Ее слова напомнили мне картину, висевшую в кабинете, когда я занималась частной практикой: там была изображена пара, греющаяся на солнышке, на берегу бирюзового моря. В моменты особенной усталости я глядела на эту картину и мечтала о том, как шагну внутрь, как Мэри Поппинс в фильме.
– Наверное, все этого хотят, – улыбнулась я ей в ответ.
Она сказала, что начала принимать наркотики, чтобы забыть о насилии, которому подвергалась.
– Сначала меня избивал собственный парень, причем бил туда, где не видно синяков. Обычно кулаком в живот, по ребрам. Одно время я работала с тремя сломанными ребрами. Бил по спине всем, что под руку попадалось, бывало, даже сковородой. Но чем дольше это тянулось, тем меньше он беспокоился о том, что подумают люди, и стал бить меня по лицу.
– О Боже! – вздохнула я.
– Я наловчилась замазывать синяки. Побольше тонального крема, особенно вокруг глаз. Потом перестала особенно стараться, но никто ничего мне не говорил. Да и зачем, правда? Большую часть времени люди, у которых я работала, не жили в том доме; они сидели за границей, а я присматривала за их поместьем.
Она замолчала, словно осознав, в чем только что призналась. Тут же нахмурилась и скрестила на груди руки.
– Но я ничего у них не крала, если вы об этом думаете. Ни разу. Никогда бы не украла. Я работала круглые сутки, чтобы самой себя содержать.
Я тут же перебила ее:
– Я ничего такого и не думаю, Труди. И я вас не осуждаю.
Она немного смягчилась.
– Знаю, док. Вы кажетесь хорошим человеком. Просто не хочу, чтобы вы были плохого мнения обо мне.

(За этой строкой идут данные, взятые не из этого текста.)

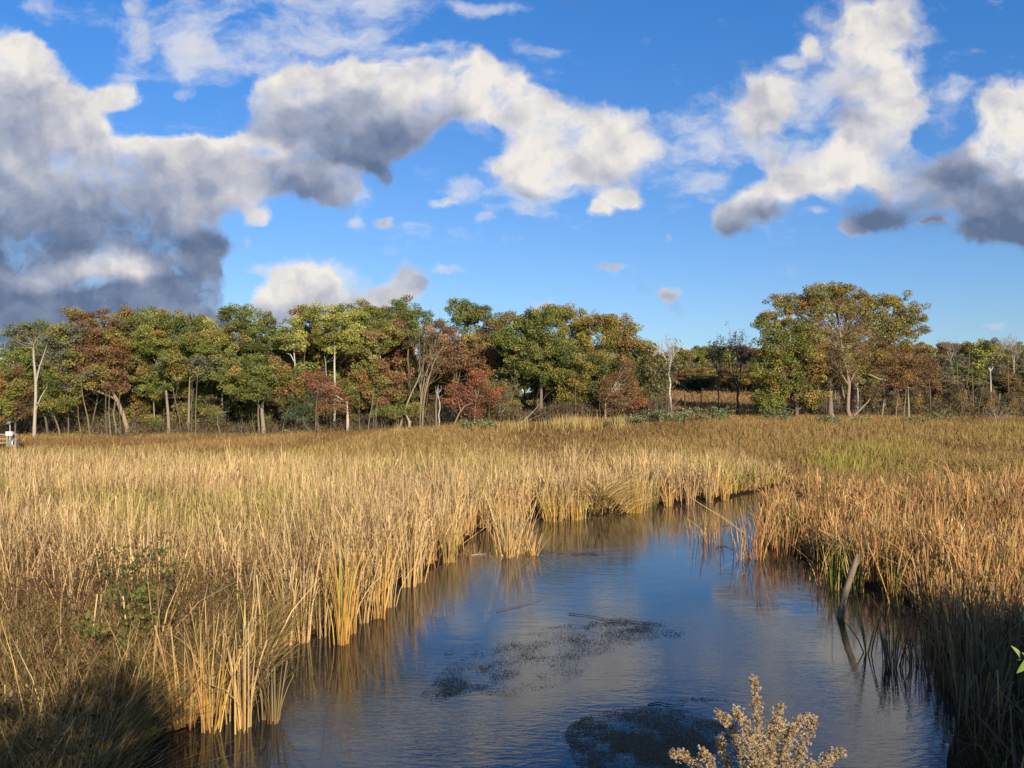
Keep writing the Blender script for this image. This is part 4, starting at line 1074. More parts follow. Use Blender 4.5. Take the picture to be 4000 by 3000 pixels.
tree('small pale green birch with white forked limbs', 1155, 97, [(1145, 1290, 38, 40), (1110, 1310, 30, 30), (1150, 1345, 45, 25)], [YG + (2,), GRN2 + (2,)], trunk=[(1155, 1500), (1152, 1420), (1148, 1370), (1145, 1330)], r=.13, bark=BIRCH, name='birch_tree', forks=[[(1153, 1420), (1135, 1385), (1120, 1380)]])
tree('dull orange and olive tree behind the small birch', 1190, 103, [(1180, 1220, 50, 25), (1200, 1260, 60, 45), (1180, 1330, 60, 50)], [OLV + (2,), ORG + (1,), BRN + (1,)], r=.15)
tree('tall light green birch with a bright white trunk', 1307, 99, [(1270, 1225, 65, 35), (1340, 1240, 75, 45), (1290, 1290, 80, 50), (1370, 1310, 60, 45), (1300, 1350, 60, 30)], [YG + (2,), GRN2 + (3,), OLV + (1,)], trunk=[(1308, 1500), (1306, 1420), (1308, 1360), (1304, 1300)], r=.17, bark=BIRCH, name='birch_tree')
leaning('slim white birch stem left of the bright white one', [(1280, 1690), (1275, 1560), (1274, 1440), (1268, 1390)], 99, .08, BIRCH, 'birch_tree')
tree('rounded green crown right of the tall light birch', 1400, 104, [(1400, 1215, 60, 35), (1450, 1240, 70, 45), (1420, 1310, 80, 50)], green)
tree('olive crown beside two short white birch stems', 1470, 98, [(1480, 1330, 80, 35), (1430, 1360, 60, 35), (1520, 1290, 60, 35)], [OLV + (2,), GRN2 + (2,), TAN + (1,)], trunk=[(1474, 1500), (1474, 1420), (1470, 1350)], r=.11, bark=BIRCH, forks=[[(1485, 1480), (1487, 1400), (1480, 1360)]])
tree('dark green tall crown in the middle of the woods skyline', 1600, 103, [(1590, 1195, 45, 25), (1540, 1220, 60, 40), (1620, 1240, 80, 45), (1560, 1300, 80, 55), (1640, 1320, 60, 45)], [GRN + (2,), DGR + (1,), OLV + (2,), BRN + (1,)])
tree('small red leafed tree with a thick pale foot', 1359, 92, [(1230, 1475, 45, 30), (1260, 1520, 75, 35), (1300, 1560, 55, 40), (1330, 1590, 40, 25)], [RST + (2,), RED + (3,), BRN + (1,)], trunk=[(1358, 1640), (1357, 1600), (1355, 1560)], r=.22, bark=(.50, .42, .30), leaf=.2)
tree('orange and green mixed oak right of the small red tree', 1452, 94, [(1450, 1440, 70, 40), (1400, 1490, 60, 40), (1500, 1490, 70, 45), (1440, 1550, 90, 45), (1530, 1560, 60, 45)], [ORG + (2,), GRN + (3,), OLV + (2,), RST + (1,)], r=.15)
tree('low green branches in front of the crossed leaning trunks', 1560, 92, [(1570, 1600, 70, 28), (1500, 1620, 50, 20)], [GRN + (2,), OLV + (2,)], r=.09, leaf=.2)
bare('vase shaped leafless tree with tall spreading limbs', 1645, 94, 1215, .20, (.26, .20, .14), lev=4, trunkfrac=.3, spread=.42, up=.3, nb=2)
leaning('long bare limb leaning right out of the vase shaped tree', [(1648, 1690), (1655, 1560), (1690, 1420), (1735, 1345)], 93.6, .14, (.32, .25, .17), tip=.25)
tree('wide tan and brown tree behind the vase shaped one', 1780, 99, [(1720, 1290, 50, 35), (1760, 1340, 80, 50), (1850, 1350, 70, 50), (1800, 1420, 100, 50), (1720, 1420, 60, 50), (1890, 1400, 50, 40)], brown + [RST + (1.5,)], dens=.8)
tree('green crown on the skyline right of the middle', 1800, 106, [(1790, 1205, 55, 30), (1850, 1225, 60, 35), (1830, 1260, 80, 35), (1900, 1225, 40, 20)], [GRN + (2,), (.10, .15, .04, 2), OLV + (1,)])
tree('bright red tree with two lobes beside the big green oak', 1850, 91, [(1880, 1475, 50, 32), (1860, 1530, 70, 45), (1930, 1550, 50, 35), (1785, 1530, 30, 35), (1780, 1570, 35, 30), (1860, 1600, 45, 25)], [RED + (3,), (.33, .12, .05, 3), RST + (1,)], r=.13, leaf=.2, bark=(.3, .24, .17), trunk=[(1853, 1650), (1855, 1600), (1860, 1560)])
leaning('leaning fork below the red tree', [(1763, 1664), (1790, 1620), (1815, 1585), (1845, 1575)], 90, .10, (.36, .28, .19), branches=[[(1800, 1605), (1790, 1570), (1795, 1555)]])
bare('slim white leafless birch in front of the red tree', 1715, 89, 1500, .07, BIRCH, lev=3, trunkfrac=.75, name='birch_tree', spread=.35)
leaning('long trunk leaning right under the brown crowns', [(1556, 1690), (1575, 1620), (1600, 1550), (1635, 1480), (1645, 1450)], 92.5, .16, (.36, .29, .20))
leaning('bent pale trunk in front of the long leaning one', [(1597, 1694), (1600, 1650), (1590, 1630), (1582, 1605)], 91.5, .19, (.48, .40, .28), branches=[[(1600, 1650), (1605, 1645), (1606, 1650)]])
bare('grey twiggy bush tree left of the big green oak', 1955, 93, 1440, .08, (.30, .27, .2), lev=4, trunkfrac=.2, spread=.6, leafn=500, leaves=[GRY, OLV])
tree('big green oak filling the space right of the red tree', 2113, 95, [(2050, 1290, 80, 55), (2120, 1270, 80, 60), (2010, 1340, 70, 60), (2110, 1370, 110, 60), (2200, 1390, 70, 55), (2070, 1430, 90, 45), (2180, 1470, 70, 40), (2100, 1240, 60, 30)], green + [DGR + (1,)],
     trunk=[(2112, 1600), (2115, 1530), (2110, 1470), (2105, 1400)], r=.28, bark=(.20, .15, .10))
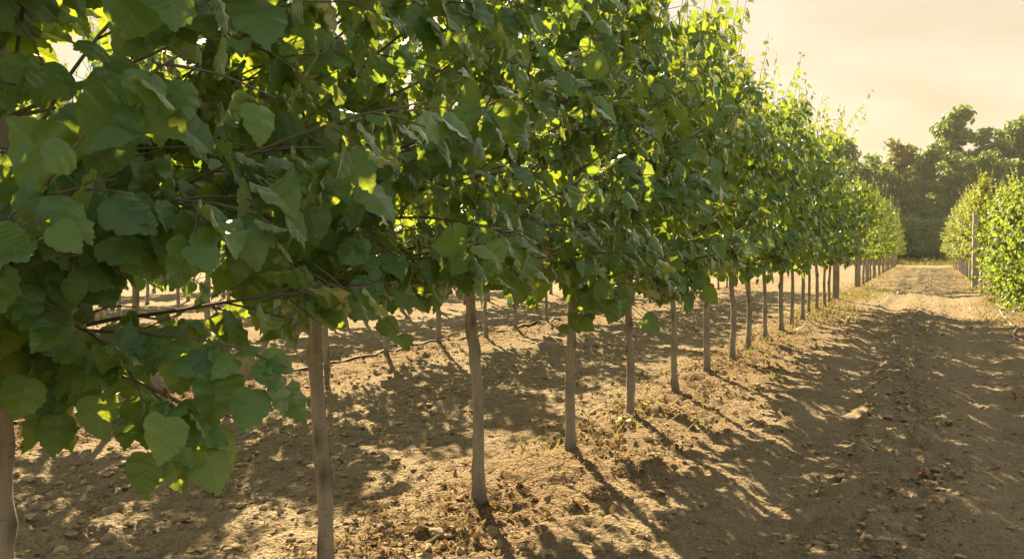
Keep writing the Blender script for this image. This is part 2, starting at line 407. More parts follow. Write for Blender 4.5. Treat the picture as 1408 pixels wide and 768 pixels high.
T_LO = [leaf_template(4, 1, 0.2, 0, 0.2, 0, 0, petiole=False), leaf_template(4, 1, -0.1, 0, 0.3, 0, 0, petiole=False)]
T_NARROW = [leaf_template(4, 1, 0.2, 0, 0.2, 0, 0, width=0.55, petiole=False)]

def put_leaves(mb, pos, nor, tip, size, rnd, temps, rng):
    pos, nor, tip = map(lambda a: np.asarray(a, float), (pos, nor, tip))
    nor = norm(nor); tip = tip - nor * (tip * nor).sum(-1, keepdims=True); tip = norm(tip)
    sx = np.cross(tip, nor)
    pick = rng.randint(0, len(temps), len(pos))
    for k, (V, Q, U) in enumerate(temps):
        ix = np.where(pick == k)[0]
        if not len(ix): continue
        sz = np.asarray(size)[ix][:, None, None]
        asp = (0.92 + 0.2 * rng.rand(len(ix)))[:, None, None]
        W = pos[ix][:, None] + sz * (V[None, :, 0:1] * asp * sx[ix][:, None] + V[None, :, 1:2] * tip[ix][:, None] + V[None, :, 2:3] * nor[ix][:, None])
        n, m = len(ix), len(V)
        q = (Q[None] + (np.arange(n) * m)[:, None, None]).reshape(-1, 4)
        mb.add(W.reshape(-1, 3), q, r=np.repeat(np.asarray(rnd)[ix], m), u=np.tile(U, (n, 1)))

def polyline(p0, d0, L, n, rng, bend=(0, 0, 0), wob=0.12):
    p = [np.array(p0, float)]; d = np.array(d0, float)
    for k in range(n):
        d = d + np.array(bend) / n + rng.normal(0, wob / math.sqrt(n), 3); d = d / np.linalg.norm(d)
        p.append(p[-1] + d * L / n)
    return np.array(p)
def along(pl, s):
    s = np.clip(np.asarray(s, float), 0, 1) * (len(pl) - 1)
    i = np.minimum(s.astype(int), len(pl) - 2); f = (s - i)[..., None]
    return pl[i] * (1 - f) + pl[i + 1] * f, norm(pl[i + 1] - pl[i])

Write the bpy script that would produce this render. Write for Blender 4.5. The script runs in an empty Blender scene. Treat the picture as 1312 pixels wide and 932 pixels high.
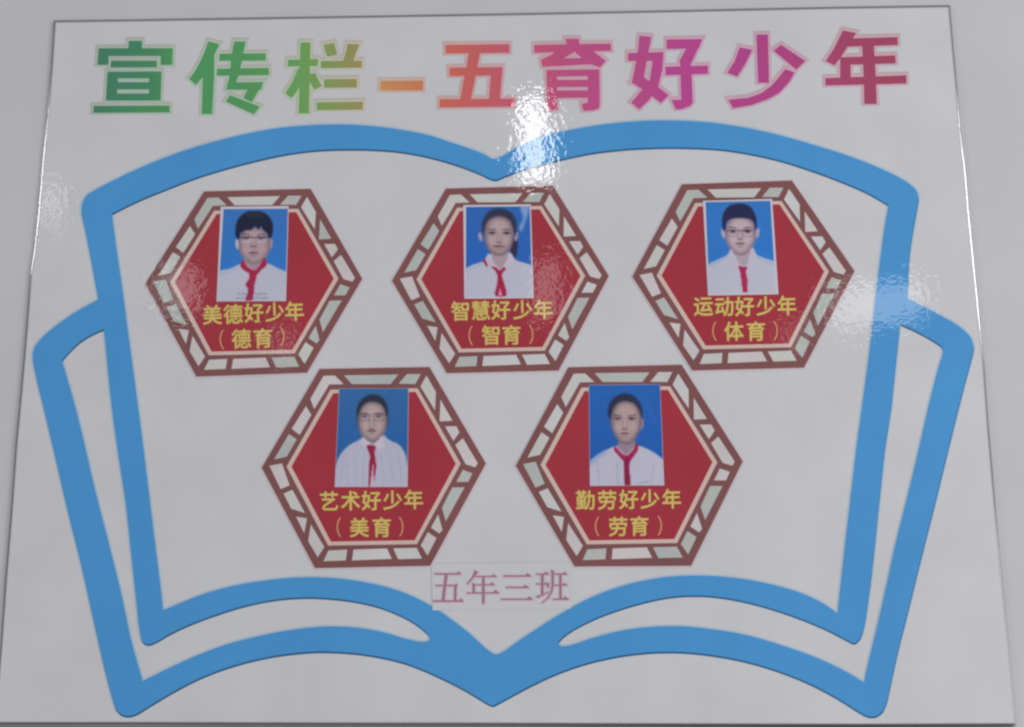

– Я и не думаю так, – улыбнулась я.
Удивительно, насколько женщинам в Бронзфилде гораздо важнее, чем мужчинам в Скрабс, было то, как я к ним отношусь. Порой казалось, что это объясняется их большей потребностью во мне с психологической точки зрения.
– Почему же вы продолжали жить с таким ужасным партнером? Вы пробовали уйти от него?
– Столько раз, что со счета сбилась! – резко бросила она. – Но он угрожал меня убить, если я уйду, и я его боялась. В конце концов, я просто сдалась, не могла с ним больше бороться. Да и потом, я привыкла считать, что никого лучше мне не найти. За эти годы я совсем перестала себя ценить, глядя в зеркало, я себя ненавидела.
Голос Труди дрогнул, лицо исказилось.
– Я ненавидела свои волосы, свое лицо, свое тело. Я выглядела старой и измученной, ходила в синяках. Кто захотел бы встречаться с такой, как я?
Она поглядела мне прямо в глаза и повторила:
– Кто захотел бы?
Мое сердце разрывалось от сочувствия к ней. Она была не первой, кто боялся остаться одной. Просматривая карту Труди, я поняла, что она и до этого подвергалась насилию, с самого детства. Даже спрашивать не пришлось: Труди оказалась сообразительней и сама поведала мне, почему предпочитала мириться с побоями.
– Я ведь и не знала другой жизни. Отец был алкоголиком. Он так избивал мою мать, просто до неузнаваемости. Топил, лупил кочергой – это было ужасно. А когда он ее не бил, то насиловал на глазах у нас с сестрами. Он четыре раза пытался ее убить, прежде чем она от него ушла.
Что можно ответить на подобный рассказ? Ее история была невероятно далека от той счастливой семейной жизни, к которой привыкла я. Страшно было думать, что, пока тебя обнимают мама с папой, другие дети смотрят, как их мать избивают до полусмерти. Но такова жизнь. Благодаря работе в тюрьмах у меня, наконец, открылись глаза на то, в каком мире мы в действительности живем.
– Но этим все не кончилось, – продолжила Труди. – Мама недолго оставалась одна. Встретила Карла, думала, что он хороший человек, но он оказался в точности как мой отец. Мне было четыре, когда он начал ко мне приставать.